[Source material start]
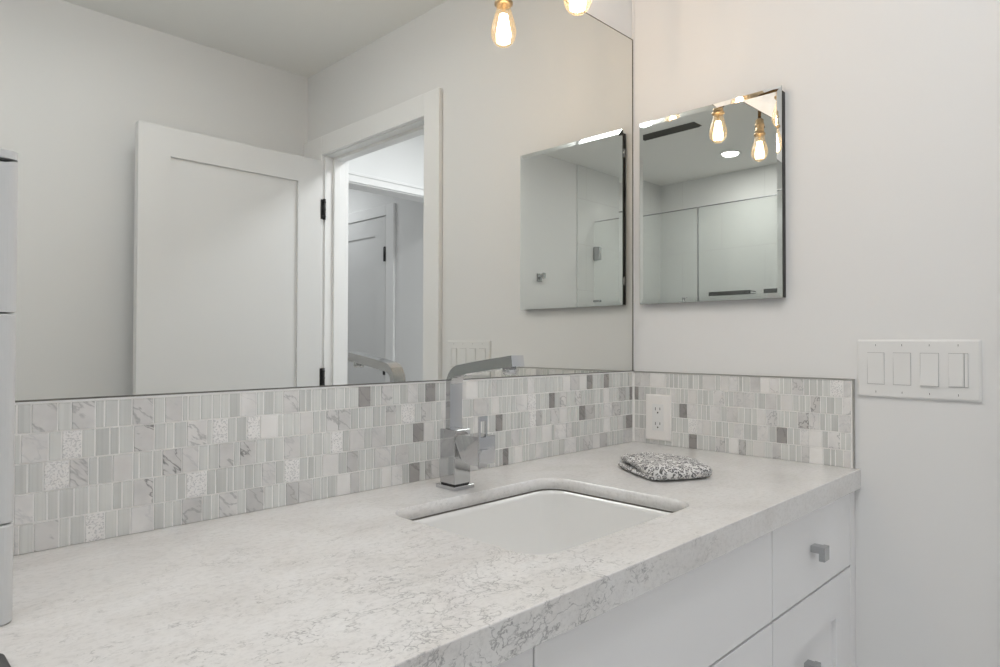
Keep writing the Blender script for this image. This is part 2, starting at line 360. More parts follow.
b = MB(); b.box(.980, .999, -2.498, -2.417, FLOOR, 1.135, 'trim'); b.box(.980, .999, -3.322, -3.241, FLOOR, 1.135, 'trim'); b.box(.980, .999, -3.241, -2.498, 1.068, 1.135, 'trim')
struct('trim_5', b, bevel=.002)

# ------------------------------------------------------------------ big wall mirror
MX0, MX1, MZ0, MZ1 = -1.98, -.0045, .1835, 1.057
t = thing('wall_mirror', 'large frameless mirror above the mosaic backsplash on vanity wall', 'mirror', (-.99, 0, MZ0))
obj('mirror_backing', B('glassedge', (MX0, MX1, -.0050, -.0008, MZ0, MZ1)), t)
obj('mirror_glass', B('mirror', (MX0 + .001, MX1 - .0062, -.0062, -.0052, MZ0 + .0012, MZ1 - .0036)), t)
b = MB(); b.box(MX0, MX1, -.0085, -.0063, MZ0 - .0008, MZ0 + .0012, 'channel')
obj('bottom_channel', b, t)
# caulk bead in the corner beside the mirror
struct('trim_6', B('wall', (-.0035, -.0003, -.006, -.0003, .183, CEIL - .001)))

# ------------------------------------------------------------------ mosaic backsplash
BACK_ROWS = [
'13259 g147 v267 g150 v260 g108 g163 g164 v259 g149 m231 g78 g170 g166 g244 g170 m247 g114 g169 g149 v265 g125 g105 g164 g108 g166 g170 g94 g173 d252 g104 g113 v245 g163 g166 m237 g179 d251 g96 g153 g180 g156 w185 w326 g178 g222 m125 g198 g144 g168 g171 g123 g150 m231 g182 g186 g270 g331 w285 m324 w302 d226 g173 g144 g145 d210 g158 g152 g189 g134 g185 g225',
'13284 g68 m277 g144 t212 g151 g169 g113 g173 V250 g155 g101 g173 v277 g78 t218 g131 g160 t207 w288 g84 g174 g108 w232 g132 g110 v226 v245 g155 g137 g143 g176 g100 v224 g128 t291 g154 v234 g126 g131 m184 g179 g184 g179 g100 m435 g92 w207 g94 g141 g118 g161 m357 t283 g157 g135 g148 d198 g177 v232 g154 g165 v239 g249 g227 g145 g264 w269 g180 g218 M290 g196 d125',
'13280 g135 g163 t268 v211 g106 g169 w240 g80 g167 g121 V253 m234 g133 g150 v222 g89 V249 g149 g129 g172 m263 g136 g110 g170 g150 t223 g131 m295 g147 m300 g160 g170 g89 g185 d249 w241 g75 g176 m280 g183 g159 g163 w221 g197 g196 d206 g132 g214 g99 g223 g151 t232 M194 g132 g162 v298 w312 g211 g227 d220 M384 g233 g128 m351 v371 g291 g252',
'13277 m193 g144 g119 g165 g162 g106 g163 g114 g130 V250 g149 g161 g118 t282 g131 g166 g93 g164 g145 g126 m221 g146 t255 g153 g114 g141 w298 g161 M226 g149 g173 m356 g107 m277 g158 g119 g163 g150 g119 m192 g178 w182 g266 g218 m195 g228 g184 g187 g191 m220 g221 g103 v232 g183 w349 g105 m409 m206 g188 g257 g168 g331 g151 g153 w287 g150 g157 w252 g130 d289',
'13273 m46 g152 v258 g116 g166 t220 g149 g158 m280 g143 g108 g119 v276 g138 g100 v270 g136 v277 g142 g106 g115 M209 m249 g155 g119 g163 w271 M184 g110 g160 g168 w222 m234 g160 d247 g129 M137 m190 g175 g178 w207 g240 m218 g224 g269 g218 d177 g168 w262 g211 g205 m261 g326 g434 m419 g275 v362 w296 M291 g213 g216 g279 m418']
SIDE_ROWS = [
'114 m188 m276 w451 g96 g122 g256 g135 g142 g142 g115 w312 g131 w222 m218 g102 g175 m244 w215 v199 g92 g185 v247 g118 g160 g115 g155 t247 m149',
'113 d122 m165 g178 g175 m286 g113 w156 g137 g93 g108 w239 g146 g139 g140 v268 g106 g121 m256 m225 g90 g177 m246 g99 w252 g133 g126 g107 V206 g120 g166 g151 v162',
'113 g137 g150 m178 m347 g170 g140 g166 d217 m266 g110 g129 g105 m262 g151 m265 g159 g169 g125 w200 v263 g139 g113 g176 V244 v214 g110 g111 g155 m235',
'113 g136 g150 g178 m290 g284 g175 g156 g173 t228 m144 w218 g111 g165 g161 g131 m227 g178 g155 m252 g164 d242 g129 g145 m187 w257 g127 v235 g102 g105',
'112 m167 m150 g148 m232 g200 g197 g193 g109 g154 d220 g157 g141 g183 v232 g98 w229 M185 g166 w261 g161 v205 g162 g153 g110 m172 w274 g149 g94 g153 m149']

TH, RH = .009, .0362
def mosaic(name, rows, axis, end, start, label):
    mb = MB(); rnd = random.Random(3)
    def put(a, c, z0, z1, mt, th):
        if axis == 'x': mb.box(-c, -a, -th, -.004, z0, z1, mt)
        else: mb.box(-th, -.004, -c, -a, z0, z1, mt)
    for r, row in enumerate(rows):
        tk = row.split(); pos = int(tk[0]) / 1e4; z1 = .1805 - RH * r - .0011; z0 = z1 - RH + .0022
        sgn = -1 if axis == 'x' else 1; spans = []
        for t_ in tk[1:]:
            wd = int(t_[1:]) / 1e4
            k = t_[0]
            if k == 'g' and wd > .021:                      # two narrow pieces side by side
                spans += [(k, pos, pos + sgn * wd / 2), (k, pos + sgn * wd / 2, pos + sgn * wd)]
            else: spans.append((k, pos, pos + sgn * wd))
            pos += sgn * wd
        if axis == 'x':
            p = int(tk[0]) / 1e4
            while p < end:
                wd = rnd.choice((.010, .015, .015, .017, .025)); k = 'g' if wd < .02 else rnd.choice('mvwtmM')
                spans.append((k, p + wd, p)); p += wd
        for k, p, q_ in spans:
            a, c = min(p, q_), max(p, q_)
            if c > end: c = end
            if a < .0095: a = .0095
            if c - a < .003: continue
            gap = .0012
            if k == 'g': put(a + gap, c - gap, z0, z1, 't_g%d' % rnd.choice((0, 0, 1, 1, 2)), TH - .0005)
            else: put(a + gap * .6, c - gap * .6, z0, z1, 't_' + k, TH)
    return mb
SX = -1.90
t = thing('mosaic_backsplash', 'glass and marble mosaic backsplash under the large mirror', 'backsplash', (-.95, 0, 0))
obj('mosaic_tiles', mosaic('m', BACK_ROWS, 'x', -SX, 0, ''), t)
obj('grout_bed', B('grout', (SX, -.0076, -.0076, -.0002, .0004, .1808)), t)
b = MB(); b.box(SX, -.009, -.0088, -.0002, .1808, .1826, 'trim'); tag(obj('top_trim', b, t), 'thin white trim')
t = thing('mosaic_backsplash', 'glass and marble mosaic backsplash on side wall behind outlet', 'backsplash', (0, -.27, 0))
obj('mosaic_tiles', mosaic('m', SIDE_ROWS, 'y', .5345, 0, ''), t)
obj('grout_bed', B('grout', (-.0076, -.0002, -.535, -.0002, .0004, .1808)), t)
b = MB(); b.box(-.0096, -.0002, -.5372, -.0002, .1808, .1832, 'alu'); b.box(-.0096, -.0002, -.5372, -.5350, .0004, .1808, 'alu'); tag(obj('edge_trim', b, t), 'grey metal edge trim')

# ------------------------------------------------------------------ countertop with sink cut-out
HX0, HX1, HY0, HY1 = -.893, -.507, -.458, -.148
CX0 = SX
def slab():
    mb = MB(); bm = mb.bm; mb.mi('quartz'); X1 = -.0006; YB = -.0006
    inner = rrect(HX0, HX1, HY0, HY1, .042, 8); rings = []
    for z, yf, z_in in ((0, -.5456, 0), (-.021, -.5215, -.021)):
        vo = [bm.verts.new(p) for p in ((CX0, yf, z), (X1, yf, z), (X1, YB, z), (CX0, YB, z))]; vi = [bm.verts.new((x, y, z)) for x, y in inner]
        es = [bm.edges.new((v[k], v[(k + 1) % len(v)])) for v in (vo, vi) for k in range(len(v))]
        bmesh.ops.triangle_fill(bm, use_beauty=True, edges=es); rings.append((vo, vi))
    (to, ti), (bo, bi) = rings
    for k in range(len(ti)):
        f = bm.faces.new((ti[k], ti[(k + 1) % len(ti)], bi[(k + 1) % len(ti)], bi[k])); f.smooth = True
    prof = [(-.5466, -.0004), (-.5470, -.0014), (-.5470, -.0392), (-.5462, -.0400), (-.5215, -.0400)]
    Lp = [to[0]] + [bm.verts.new((CX0, y, z)) for y, z in prof] + [bo[0]]; Rp = [to[1]] + [bm.verts.new((X1, y, z)) for y, z in prof] + [bo[1]]
    for k in range(len(Lp) - 1): bm.faces.new((Lp[k], Lp[k + 1], Rp[k + 1], Rp[k]))
    bm.faces.new((to[2], to[3], bo[3], bo[2])); bm.faces.new(Lp + [bo[3], to[3]]); bm.faces.new(Rp + [bo[2], to[2]])
    return mb
tag(obj('countertop', slab()), 'white marbled quartz countertop with grey veining along its front edge', 'countertop')
# undermount basin
t = thing('undermount_sink', 'rectangular white porcelain sink set under the quartz countertop', 'sink', (-.70, -.306, -.19))
b = MB(); rings = []
for z, dx, r in ((-.0245, .0055, .045), (-.034, .005, .045), (-.09, -.001, .045), (-.145, -.008, .048), (-.163, -.018, .05), (-.172, -.036, .055), (-.175, -.07, .05), (-.177, -.13, .022)):
    if dx == -.02: dx = .02
    rings.append([(x, y, z) for x, y in rrect(HX0 - dx, HX1 + dx, HY0 - dx, HY1 + dx, r, 8)])
b.loops(rings, 'porcelain', (False, True), True)
o = obj('basin', b, t, recalc=False)
md = o.modifiers.new('thickness', 'SOLIDIFY'); md.thickness = .008; md.offset = 1
for f in o.data.polygons: f.use_smooth = True
b = MB(); b.loops([[(x, y, z) for x, y in rrect(HX0 - .003, HX1 + .003, HY0 - .003, HY1 + .003, .044, 8)] for z in (-.0212, -.0252)], 'gap_shade', (False, False), True); tag(obj('rim_gap_shade', b, t), 'thin dark ring painted as gap shade')  # dark ring painted as the shadow in the gap under the slab
b = MB(); b.lathe([(.030, .0), (.030, .003), (.024, .004), (.020, .002), (.018, .006), (.001, .008)], (-.70, -.306, -.1765), 'chrome', 24); tag(obj('drain', b, t), 'round chrome drain')

# ------------------------------------------------------------------ faucet
t = thing('bathroom_faucet', 'square chrome single lever faucet beside mosaic and sink', 'faucet', (-.705, -.097, 0))
b = MB(); b.box(-.729, -.682, -.122, -.072, .0002, .0075, 'chrome'); obj('base_plate', b, t, bevel=.001)
b = MB(); b.box(-.724, -.687, -.1165, -.0770, .0095, .104, 'chrome'); obj('faucet_body', b, t, bevel=.0012)
b = MB(); b.box(-.7225, -.6885, -.115, -.0785, .0074, .0096, 'slot'); obj('base_gasket', b, t)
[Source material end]
[Problem description] Please take the lines from the beginning of the data above through the line holding "struct('trim_5', b, bevel=.002)" and transcribe them exactly, without any pictures.

[Task response]
Keep writing the Blender script for this image. This is part 2, starting at line 360. More parts follow.
b = MB(); b.box(.980, .999, -2.498, -2.417, FLOOR, 1.135, 'trim'); b.box(.980, .999, -3.322, -3.241, FLOOR, 1.135, 'trim'); b.box(.980, .999, -3.241, -2.498, 1.068, 1.135, 'trim')
struct('trim_5', b, bevel=.002)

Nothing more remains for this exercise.